Theatre Director at NJIT Has Play Accepted By Prestigious Conference
Michele Rittenhouse, managing director of the NJIT Theatre Arts Program, has had her play “Red Rover” accepted for development at the Seven Devils Playwright Conference in Idaho this June. Rittenhouse will work there for two weeks with a director and dramaturg to develop the play for a staged reading. She will also mentor high-school writers from the town.
“The conference offers a unique opportunity,” Rittenhouse said. “The entire town participates in the conference in one way or another, housing, acting, writing, or as one of the most valuable roles, as audience. There is feedback and discussion about each play presented so the writers can find out what they have written and find ways to polish the work in a rewrite for future professional venues.

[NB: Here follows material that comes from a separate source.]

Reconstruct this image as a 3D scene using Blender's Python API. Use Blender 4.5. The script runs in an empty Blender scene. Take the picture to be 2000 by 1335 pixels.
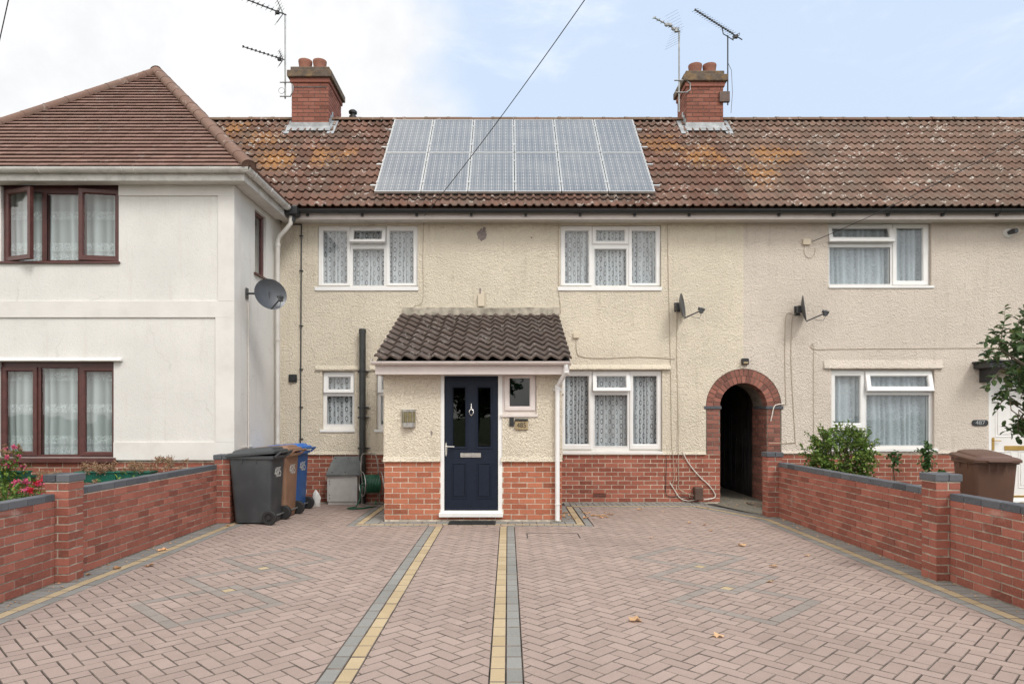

The play is set in the fictitious town of Clover, Mississippi, not far from the real Mississippi town —Tupelo—where Rittenhouse grew up. The year is 1969 and a family has learned that a son is missing in action in Vietnam. The parents and grandmother blame each other while the distraught granddaughter takes off to photograph stormy waves, to fulfill a long-ago promise to her missing brother. As the storm worsens, turning into Hurricane Camille, the daughter and her boyfriend are lost. Eventually they are miraculously found—and as the family sorts out these catastrophic events, they rediscover hope for the return of the lost son.